Worthy themes and strong performances – David Bowie and Tom Conti starring as main characters –  across the board make Merry Christmas, Mr. Lawrence an impactful story about bridging cultural divides.

A massive, convincing World War II prisoner of war camp was constructed in the Turangi Valley, and large numbers of Rarotonga residents were conscripted to act as extras.

Bowie had jam sessions – he played shows at a venue called The Banana Court. He loved his anonymity on the island. Most folks could’t get too invested in pop culture as the island, to this day, has only one TV channel.” 

~ Naomi Christie, Live Fast Travelogue.


I really love the place and hope that I get into other movie roles to be filmed here. I have found the people casual and friendly, easy to talk to, they've been wonderful.



Another Hollywood production filmed mostly on the capital island of Rarotonga was “The Other Side of Heaven” .
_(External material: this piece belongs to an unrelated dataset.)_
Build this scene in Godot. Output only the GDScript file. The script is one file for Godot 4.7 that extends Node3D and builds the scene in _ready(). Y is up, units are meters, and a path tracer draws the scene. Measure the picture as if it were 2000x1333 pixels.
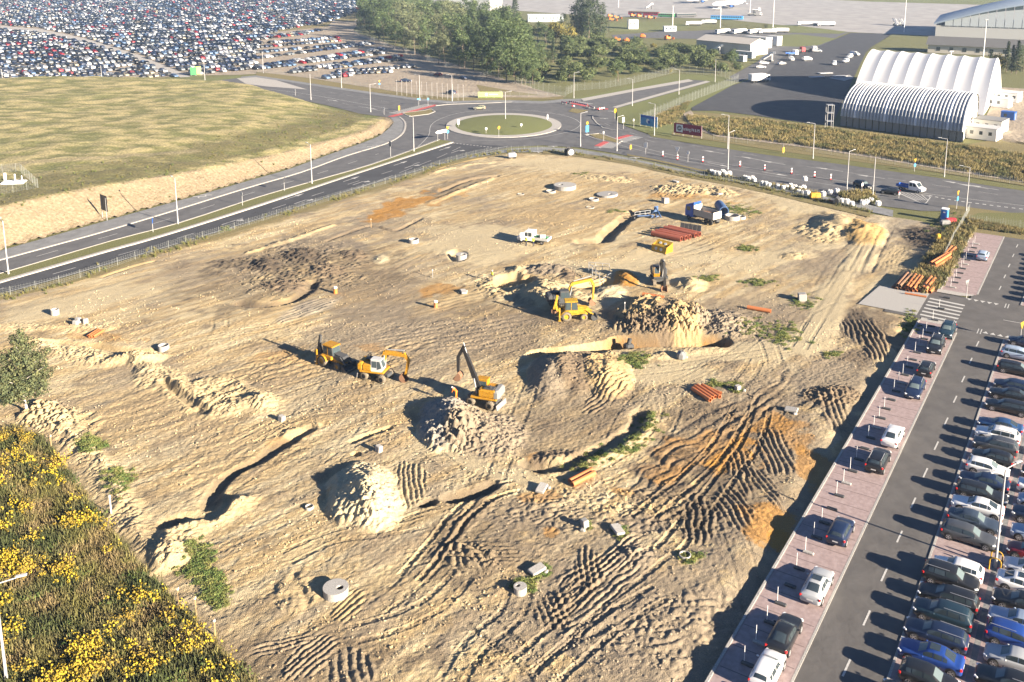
extends Node3D
var M := {}
var rng := RandomNumberGenerator.new()
var fields := []
var nA := FastNoiseLite.new()
var nB := FastNoiseLite.new()
var nC := FastNoiseLite.new()
var nD := FastNoiseLite.new()
const SUN_AZ := 36.5
const SUN_EL := 17.0
func _ready():
	rng.seed = 7
	var cam := Camera3D.new()
	cam.name = "camera"
	cam.projection = Camera3D.PROJECTION_FRUSTUM
	cam.near = 1.0
	cam.far = 9000.0
	cam.size = 1333.0 / 1855.0
	cam.frustum_offset = Vector2(-40.0 / 1855.0, -406.5 / 1855.0)
	cam.position = Vector3(0, 54, 0)
	cam.rotation = Vector3(-atan(365.0 / 1855.0), 0, 0)
	add_child(cam)
	cam.current = true
	var env := Environment.new()
	env.background_mode = Environment.BG_SKY
	var sm := ProceduralSkyMaterial.new()
	sm.sky_top_color = Color(0.28, 0.42, 0.64)
	sm.sky_horizon_color = Color(0.60, 0.69, 0.78)
	sm.sky_curve = 0.12
	sm.ground_bottom_color = Color(0.32, 0.30, 0.26)
	sm.ground_horizon_color = Color(0.45, 0.52, 0.60)
	sm.sky_energy_multiplier = 0.52
	env.sky = Sky.new()
	env.sky.sky_material = sm
	env.tonemap_mode = Environment.TONE_MAPPER_LINEAR
	env.tonemap_exposure = 4.3
	env.sdfgi_enabled = true
	env.ssao_enabled = true
	env.ssil_enabled = true
	env.fog_enabled = true
	env.fog_density = 0.00013
	env.fog_light_color = Color(0.68, 0.80, 0.95)
	var we := WorldEnvironment.new()
	we.name = "environment"
	we.environment = env
	add_child(we)
	var sun := DirectionalLight3D.new()
	sun.name = "sun"
	sun.light_energy = 1.6
	sun.light_color = Color(1.0, 0.93, 0.83)
	sun.light_angular_distance = 0.5
	sun.shadow_enabled = true
	var a := deg_to_rad(SUN_AZ)
	var e := deg_to_rad(SUN_EL)
	sun.look_at_from_position(Vector3.ZERO, Vector3(-cos(a) * cos(e), -sin(e), -sin(a) * cos(e)), Vector3.UP)
	add_child(sun)
	for q in [[nA, 11, 0.02], [nB, 12, 0.11], [nC, 13, 0.55], [nD, 14, 1.5]]:
		q[0].seed = q[1]
		q[0].frequency = q[2]
		q[0].noise_type = FastNoiseLite.TYPE_SIMPLEX_SMOOTH
		q[0].fractal_type = FastNoiseLite.FRACTAL_NONE
	materials()
	terrain()
	roads()
	car_park()
	airport()
	trees()
	machines()
	site_things()
	street_things()
	near_cars()
	far_cars()
	plants()
static func V(x: float, z: float) -> Vector2:
	return Vector2(x, z)
static func W(x: float, y: float, z: float) -> Vector3:
	return Vector3(x, y, z)
func mat(called: String, c: Color, rough := 0.8, metal := 0.0) -> StandardMaterial3D:
	var m := StandardMaterial3D.new()
	m.albedo_color = c.linear_to_srgb()
	m.roughness = rough
	m.metallic = metal
	M[called] = m
	return m
func noise_tex(freq: float, lo: Color, hi: Color, size := 512, octaves := 4, seed_ := 1, mid := 0.5) -> NoiseTexture2D:
	var t := NoiseTexture2D.new()
	t.width = size
	t.height = size
	t.seamless = true
	var n := FastNoiseLite.new()
	n.seed = seed_
	n.frequency = freq
	n.noise_type = FastNoiseLite.TYPE_SIMPLEX_SMOOTH
	n.fractal_octaves = octaves
	t.noise = n
	var g := Gradient.new()
	g.set_color(0, lo)
	g.set_color(1, hi)
	g.add_point(mid, lo.lerp(hi, 0.5))
	t.color_ramp = g
	return t
func bump_tex(freq: float, strength: float, size := 512, seed_ := 3) -> NoiseTexture2D:
	var t := NoiseTexture2D.new()
	t.width = size
	t.height = size
	t.seamless = true
	t.as_normal_map = true
	t.bump_strength = strength
	var n := FastNoiseLite.new()
	n.seed = seed_
	n.frequency = freq
	n.fractal_octaves = 4
	t.noise = n
	return t
func tri_tex(m: StandardMaterial3D, albedo: Texture2D, metres: float, normal: Texture2D = null, nscale := 1.0):
	m.uv1_triplanar = true
	m.uv1_world_triplanar = true
	m.uv1_scale = Vector3.ONE / metres
	if albedo:
		m.albedo_texture = albedo
	if normal:
		m.normal_enabled = true
		m.normal_texture = normal
		m.normal_scale = nscale
	return m
func materials():
	var grain := noise_tex(0.05, Color(0.72, 0.72, 0.72), Color(1, 1, 1), 512, 5, 21)
	var patches := noise_tex(0.012, Color(0.84, 0.84, 0.85), Color(1, 1, 1), 512, 5, 5)
	var bump := bump_tex(0.05, 6.0)
	M.grain = grain
	M.bump = bump
	var soil := mat("soil", Color(1, 1, 1), 0.95)
	soil.vertex_color_use_as_albedo = true
	tri_tex(soil, grain, 4.3, bump_tex(0.06, 10.0, 512, 7), 0.9)
	var turf := mat("turf", Color(1, 1, 1), 1.0)
	turf.vertex_color_use_as_albedo = true
	tri_tex(turf, noise_tex(0.03, Color(0.58, 0.60, 0.52), Color(1, 1, 0.97), 512, 5, 9), 13.0, bump, 1.2)
	tri_tex(mat("asphalt", Color(0.120, 0.121, 0.125), 0.85), patches, 23.0, bump, 0.10)
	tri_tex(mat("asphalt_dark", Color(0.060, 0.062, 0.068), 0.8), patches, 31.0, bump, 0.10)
	tri_tex(mat("asphalt_lot", Color(0.112, 0.107, 0.103), 0.85), patches, 19.0, bump, 0.07)
	tri_tex(mat("pavement", Color(0.215, 0.222, 0.228), 0.9), patches, 17.0, bump, 0.2)
	tri_tex(mat("pale_paving", Color(0.50, 0.48, 0.45), 0.9), grain, 5.0, bump, 0.2)
	tri_tex(mat("concrete", Color(0.46, 0.45, 0.43), 0.9), grain, 4.0, bump, 0.3)
	tri_tex(mat("apron", Color(0.36, 0.35, 0.34), 0.9), patches, 90.0, null)
	tri_tex(mat("pink", Color(0.345, 0.275, 0.272), 0.9), noise_tex(0.03, Color(0.86, 0.84, 0.84), Color(1, 1, 1), 512, 6, 8), 11.0, bump, 0.08)
	tri_tex(mat("grass", Color(0.215, 0.205, 0.075), 1.0), noise_tex(0.04, Color(0.55, 0.6, 0.5), Color(1, 1, 1), 512, 5, 4), 6.0, bump, 1.2)
	tri_tex(mat("grass_green", Color(0.225, 0.235, 0.085), 1.0), M.grass.albedo_texture, 7.0, bump, 1.2)
	tri_tex(mat("dry_grass", Color(0.30, 0.235, 0.11), 1.0), M.grass.albedo_texture, 5.0, bump, 1.4)
	tri_tex(mat("gravel", Color(0.34, 0.285, 0.215), 0.95), patches, 37.0, bump, 0.5)
	tri_tex(mat("joint", Color(0.24, 0.18, 0.18), 0.95), grain, 3.0, null)
	mat("paint", Color(0.62, 0.62, 0.60), 0.7)
	tri_tex(M.paint, noise_tex(0.05, Color(0.72, 0.72, 0.72), Color(1, 1, 1), 256, 4, 14), 2.0, null)
	mat("paint_red", Color(0.42, 0.075, 0.07), 0.8)
	mat("white", Color(0.74, 0.75, 0.76), 0.5)
	mat("tent", Color(0.64, 0.645, 0.65), 0.6)
	mat("steel", Color(0.42, 0.43, 0.44), 0.45, 0.4)
	mat("post", Color(0.40, 0.40, 0.41), 0.55)
	mat("mesh_wire", Color(0.30, 0.32, 0.31), 0.6, 0.2)
	mat("rubber", Color(0.022, 0.022, 0.023), 0.8)
	mat("dusty_rubber", Color(0.17, 0.145, 0.11), 0.95)
	mat("rim", Color(0.50, 0.51, 0.53), 0.35, 0.5)
	mat("black", Color(0.018, 0.018, 0.02), 0.5)
	mat("dark_grey", Color(0.055, 0.058, 0.062), 0.6)
	mat("mid_grey", Color(0.20, 0.205, 0.21), 0.6)
	mat("light_grey", Color(0.44, 0.45, 0.46), 0.6)
	mat("windscreen", Color(0.13, 0.17, 0.18), 0.08)
	mat("glass", Color(0.035, 0.048, 0.056), 0.06)
	M.glass.metallic_specular = 0.8
	mat("cab_glass", Color(0.05, 0.07, 0.08), 0.08)
	mat("machine_yellow", Color(0.62, 0.33, 0.02), 0.5)
	mat("bright_yellow", Color(0.66, 0.42, 0.025), 0.6)
	var dirt := noise_tex(0.03, Color(0.52, 0.47, 0.42), Color(1, 1, 1), 256, 5, 40, 0.35)
	tri_tex(M.bright_yellow, dirt, 2.3)
	tri_tex(M.machine_yellow, dirt, 1.9)
	mat("orange", Color(0.62, 0.17, 0.03), 0.6)
	mat("pipe_orange", Color(0.46, 0.16, 0.055), 0.6)
	mat("pipe_red", Color(0.30, 0.085, 0.05), 0.7)
	mat("pipe_blue", Color(0.05, 0.10, 0.22), 0.5)
	mat("blue", Color(0.02, 0.10, 0.42), 0.5)
	mat("cab_blue", Color(0.015, 0.075, 0.40), 0.4)
	mat("sky_blue", Color(0.05, 0.25, 0.52), 0.5)
	mat("red", Color(0.42, 0.02, 0.03), 0.5)
	mat("crimson", Color(0.25, 0.008, 0.04), 0.6)
	mat("lime", Color(0.52, 0.72, 0.18), 0.6)
	mat("green", Color(0.05, 0.22, 0.09), 0.7)
	mat("hivis", Color(0.72, 0.78, 0.03), 0.7)
	mat("skin", Color(0.45, 0.27, 0.19), 0.7)
	mat("navy_cloth", Color(0.03, 0.035, 0.06), 0.9)
	mat("tail_red", Color(0.50, 0.02, 0.02), 0.25)
	mat("lamp_clear", Color(0.70, 0.72, 0.74), 0.12)
	mat("plate", Color(0.72, 0.72, 0.70), 0.5)
	mat("bag", Color(0.62, 0.63, 0.63), 0.85)
	mat("wood", Color(0.36, 0.25, 0.13), 0.85)
	mat("rust", Color(0.22, 0.12, 0.07), 0.8)
	mat("grey_roof", Color(0.40, 0.38, 0.35), 0.8)
	mat("wall_cream", Color(0.56, 0.53, 0.47), 0.8)
	mat("wall_blue", Color(0.42, 0.47, 0.52), 0.8)
	mat("roof_blue", Color(0.30, 0.37, 0.46), 0.5)
	mat("dark_roof", Color(0.11, 0.11, 0.11), 0.8)
	mat("bark", Color(0.16, 0.13, 0.10), 0.9)
	mat("birch_bark", Color(0.52, 0.49, 0.44), 0.8)
	var leaf := mat("leaf", Color(1, 1, 1), 0.75)
	leaf.vertex_color_use_as_albedo = true
	leaf.backlight_enabled = true
	leaf.backlight = Color(0.10, 0.12, 0.03)
	var vc := mat("tinted", Color(1, 1, 1), 0.35)
	vc.vertex_color_use_as_albedo = true
	var vr := mat("tinted_rough", Color(1, 1, 1), 0.9)
	vr.vertex_color_use_as_albedo = true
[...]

The movie is a coming of age tale based on the true story of a farm boy, John Grohberg from Idaho Falls in the USA who becomes a missionary in the Tongan Islands of the 1950s.  Starring Christopher Gorman and Anne Hathaway.  The island scenes were completed in two months.

“We shot all of the Polynesian locations in the movie — which include Fiji, Samoa, and Tonga — on the island of Rarotonga in the Cook Islands, (…)  Rarotonga is a beautiful, majestic island with enough infrastructure to support a movie crew and enough Polynesian wilderness to feel pristine.”

Mitch Davis, Director of "The OTHER Side of Heaven"



TV channels from the US and UK filmed numerous reality shows in the Cook Islands. Aitutaki’s stunningly blue lagoon was the backdrop for season 13 of the American reality show, “Survivor”.

5 seasons of “Shipwrecked”, a survival reality show format from the UK were in Aitutaki as well. For Shipwrecked, the parts of the island have been named Shark and Tiger Island.

Neale Simpson, Shipwrecked’s executive producer, said the islands were the “ideal setting” for the paradise adventure. “The stunning island backdrops are the perfect place to play out the hedonism, heroism and hilarity that the UK public will be able to enjoy,” he said.


Tatau, supernatural drama series produced by BBC  was filmed on location in the Cook Islands. The series follows two young Britons who find they have been given the power to see into the future by way of a mysterious Maori tattoo.